Here's the graph, of changes over the past 4 years, that grabbed my attention:
For those slower to get their angry geek going, Ontario's hydro looks like it's being sacrificed due to extraordinarily expensive solar power.
During the 5-year data collection period the Niagara Tunnel and Lower Mattagami projects both completed, at a cost near $4 billion. The solar costs are more speculative because the reporting from the IESO is awful.
The first chart should be distorted by curtailments - because nuclear shouldn't vary that much from hour to hour (aside from steam bypass manoeuvres when the grid can't accommodate all contracted supply), and wind is generally reported as being stronger overnight. Adding in my hourly estimates of the curtailed generation Ontario's ratepayers also pay for, the chart looks as expected - except for the solar/hydro relationship blockbuster:
I have not estimated hourly curtailment of hydro, but OPG reports they rose to 1.5 terawatt-hours (TWh = 1 million MWh) during the first half of 2015, nearly double the 0.8 TWh of a year earlier. As OPG reported 3.2 TWh curtailed in all of 2014, the indication is OPG is now spilling nearly 4 TWh of electricity potential annually.

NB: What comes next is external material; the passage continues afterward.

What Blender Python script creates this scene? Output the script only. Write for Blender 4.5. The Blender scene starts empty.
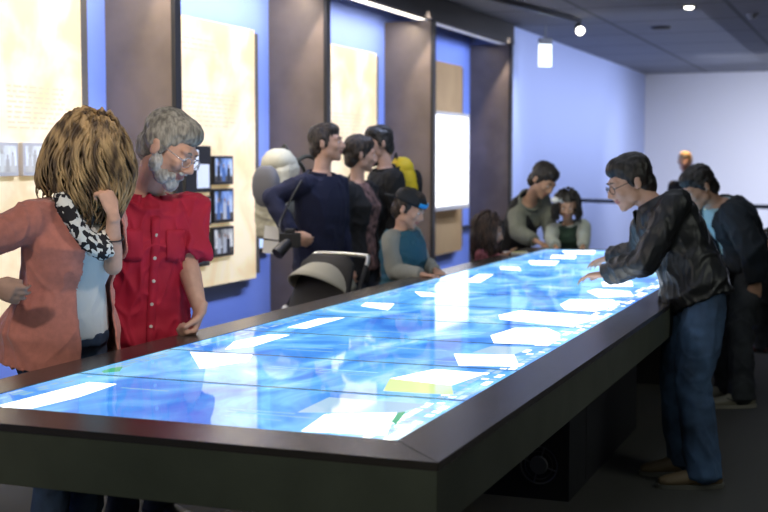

There's no denying the fossil fuels are being used less in generating Ontario electricity. The aging non-utility generator contracts are being rolled back, but Ontario remains committed to close to 1000 MW of thermal supply each hour. At the lowest demand hours of night, the minimum commitment is now essentially the average production.
Looking at the same data differently, and some different data, it's apparent supply is increasing most in the low demand evening hours, and least in the relatively high demand hours of late afternoon and early evening.
The system operator (IESO) has poor reporting on actual demand too, because embedded generation is omitted. My estimate of actual "load" may not be accurate, but it certainly will be more accurate than the IESO's "Ontario Demand" which mainly serves to demonstrate the growth of embedded solar generation (as reduced demand).
The final chart I've produced for this post shows the growth in average hourly exports over the past 4 years, As expected, the growth is highest overnight, but it's significant at all hours.
Despite the drop in market rates, the IESO shows the year-to-date average commodity rate for the first 7 month of 2015 up over 14% from the same period in 2014.